Skip all pictures, then print the remaining material exactly.

STORED DATA:
— BEGIN —

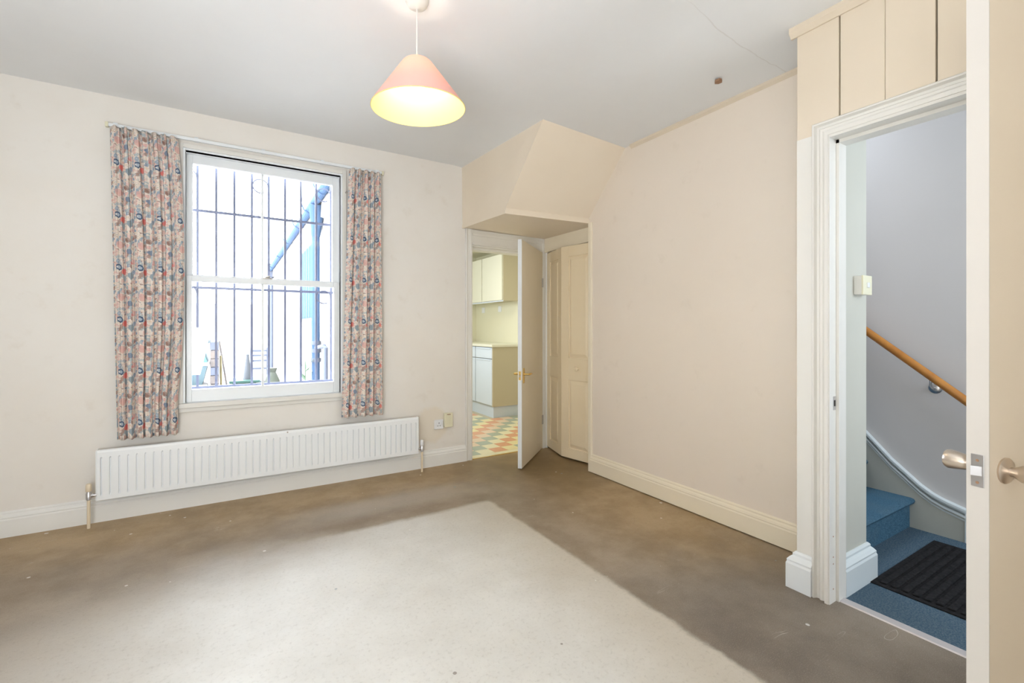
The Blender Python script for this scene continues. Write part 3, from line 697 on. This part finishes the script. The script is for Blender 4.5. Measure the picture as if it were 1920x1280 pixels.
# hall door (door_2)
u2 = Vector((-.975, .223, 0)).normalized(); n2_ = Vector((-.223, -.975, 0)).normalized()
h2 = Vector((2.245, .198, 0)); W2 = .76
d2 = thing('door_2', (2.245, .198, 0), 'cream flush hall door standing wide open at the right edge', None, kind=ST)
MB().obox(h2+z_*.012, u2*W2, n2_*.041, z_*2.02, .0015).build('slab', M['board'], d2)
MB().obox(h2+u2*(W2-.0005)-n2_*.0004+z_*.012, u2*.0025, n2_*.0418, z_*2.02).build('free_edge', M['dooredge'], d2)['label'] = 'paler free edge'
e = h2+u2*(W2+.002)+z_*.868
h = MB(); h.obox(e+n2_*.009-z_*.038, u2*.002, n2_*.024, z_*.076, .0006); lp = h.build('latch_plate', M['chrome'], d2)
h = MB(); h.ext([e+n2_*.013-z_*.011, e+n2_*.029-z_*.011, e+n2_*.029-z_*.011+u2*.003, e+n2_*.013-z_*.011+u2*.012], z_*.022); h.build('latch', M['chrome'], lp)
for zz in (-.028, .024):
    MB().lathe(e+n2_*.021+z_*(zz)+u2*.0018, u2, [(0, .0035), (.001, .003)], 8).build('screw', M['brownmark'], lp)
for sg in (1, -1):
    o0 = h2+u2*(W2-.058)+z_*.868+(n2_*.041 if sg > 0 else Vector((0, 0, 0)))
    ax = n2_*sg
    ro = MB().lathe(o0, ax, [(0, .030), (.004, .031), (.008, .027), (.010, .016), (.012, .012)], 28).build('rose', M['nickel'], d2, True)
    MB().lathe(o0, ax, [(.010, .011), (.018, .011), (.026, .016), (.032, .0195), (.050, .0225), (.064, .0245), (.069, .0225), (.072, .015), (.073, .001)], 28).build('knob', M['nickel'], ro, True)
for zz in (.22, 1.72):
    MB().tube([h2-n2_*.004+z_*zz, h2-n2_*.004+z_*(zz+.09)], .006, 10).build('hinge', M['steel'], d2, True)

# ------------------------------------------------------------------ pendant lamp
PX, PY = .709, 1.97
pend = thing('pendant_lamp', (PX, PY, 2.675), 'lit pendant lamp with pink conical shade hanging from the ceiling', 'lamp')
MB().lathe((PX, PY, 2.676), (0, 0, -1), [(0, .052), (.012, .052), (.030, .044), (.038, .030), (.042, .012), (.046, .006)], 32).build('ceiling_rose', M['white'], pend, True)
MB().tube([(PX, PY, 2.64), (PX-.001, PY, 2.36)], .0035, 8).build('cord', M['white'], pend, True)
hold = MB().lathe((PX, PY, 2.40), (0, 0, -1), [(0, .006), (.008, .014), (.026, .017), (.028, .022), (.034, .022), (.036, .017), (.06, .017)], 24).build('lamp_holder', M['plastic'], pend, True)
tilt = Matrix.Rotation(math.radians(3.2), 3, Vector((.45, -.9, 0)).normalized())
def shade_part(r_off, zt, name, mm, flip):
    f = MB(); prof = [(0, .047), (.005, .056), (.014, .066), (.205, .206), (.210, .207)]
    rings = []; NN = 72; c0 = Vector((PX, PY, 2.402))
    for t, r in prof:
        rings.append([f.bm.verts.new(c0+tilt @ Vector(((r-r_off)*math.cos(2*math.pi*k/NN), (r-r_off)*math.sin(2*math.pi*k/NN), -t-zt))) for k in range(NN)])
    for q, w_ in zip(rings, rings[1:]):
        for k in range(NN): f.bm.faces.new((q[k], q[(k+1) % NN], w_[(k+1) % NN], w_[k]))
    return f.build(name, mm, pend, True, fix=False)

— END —

EXERCISE OUTPUT:
The Blender Python script for this scene continues. Write part 3, from line 697 on. This part finishes the script. The script is for Blender 4.5. Measure the picture as if it were 1920x1280 pixels.
# hall door (door_2)
u2 = Vector((-.975, .223, 0)).normalized(); n2_ = Vector((-.223, -.975, 0)).normalized()
h2 = Vector((2.245, .198, 0)); W2 = .76
d2 = thing('door_2', (2.245, .198, 0), 'cream flush hall door standing wide open at the right edge', None, kind=ST)
MB().obox(h2+z_*.012, u2*W2, n2_*.041, z_*2.02, .0015).build('slab', M['board'], d2)
MB().obox(h2+u2*(W2-.0005)-n2_*.0004+z_*.012, u2*.0025, n2_*.0418, z_*2.02).build('free_edge', M['dooredge'], d2)['label'] = 'paler free edge'
e = h2+u2*(W2+.002)+z_*.868
h = MB(); h.obox(e+n2_*.009-z_*.038, u2*.002, n2_*.024, z_*.076, .0006); lp = h.build('latch_plate', M['chrome'], d2)
h = MB(); h.ext([e+n2_*.013-z_*.011, e+n2_*.029-z_*.011, e+n2_*.029-z_*.011+u2*.003, e+n2_*.013-z_*.011+u2*.012], z_*.022); h.build('latch', M['chrome'], lp)
for zz in (-.028, .024):
    MB().lathe(e+n2_*.021+z_*(zz)+u2*.0018, u2, [(0, .0035), (.001, .003)], 8).build('screw', M['brownmark'], lp)
for sg in (1, -1):
    o0 = h2+u2*(W2-.058)+z_*.868+(n2_*.041 if sg > 0 else Vector((0, 0, 0)))
    ax = n2_*sg
    ro = MB().lathe(o0, ax, [(0, .030), (.004, .031), (.008, .027), (.010, .016), (.012, .012)], 28).build('rose', M['nickel'], d2, True)
    MB().lathe(o0, ax, [(.010, .011), (.018, .011), (.026, .016), (.032, .0195), (.050, .0225), (.064, .0245), (.069, .0225), (.072, .015), (.073, .001)], 28).build('knob', M['nickel'], ro, True)
for zz in (.22, 1.72):
    MB().tube([h2-n2_*.004+z_*zz, h2-n2_*.004+z_*(zz+.09)], .006, 10).build('hinge', M['steel'], d2, True)

# ------------------------------------------------------------------ pendant lamp
PX, PY = .709, 1.97
pend = thing('pendant_lamp', (PX, PY, 2.675), 'lit pendant lamp with pink conical shade hanging from the ceiling', 'lamp')
MB().lathe((PX, PY, 2.676), (0, 0, -1), [(0, .052), (.012, .052), (.030, .044), (.038, .030), (.042, .012), (.046, .006)], 32).build('ceiling_rose', M['white'], pend, True)
MB().tube([(PX, PY, 2.64), (PX-.001, PY, 2.36)], .0035, 8).build('cord', M['white'], pend, True)
hold = MB().lathe((PX, PY, 2.40), (0, 0, -1), [(0, .006), (.008, .014), (.026, .017), (.028, .022), (.034, .022), (.036, .017), (.06, .017)], 24).build('lamp_holder', M['plastic'], pend, True)
tilt = Matrix.Rotation(math.radians(3.2), 3, Vector((.45, -.9, 0)).normalized())
def shade_part(r_off, zt, name, mm, flip):
    f = MB(); prof = [(0, .047), (.005, .056), (.014, .066), (.205, .206), (.210, .207)]
    rings = []; NN = 72; c0 = Vector((PX, PY, 2.402))
    for t, r in prof:
        rings.append([f.bm.verts.new(c0+tilt @ Vector(((r-r_off)*math.cos(2*math.pi*k/NN), (r-r_off)*math.sin(2*math.pi*k/NN), -t-zt))) for k in range(NN)])
    for q, w_ in zip(rings, rings[1:]):
        for k in range(NN): f.bm.faces.new((q[k], q[(k+1) % NN], w_[(k+1) % NN], w_[k]))
    return f.build(name, mm, pend, True, fix=False)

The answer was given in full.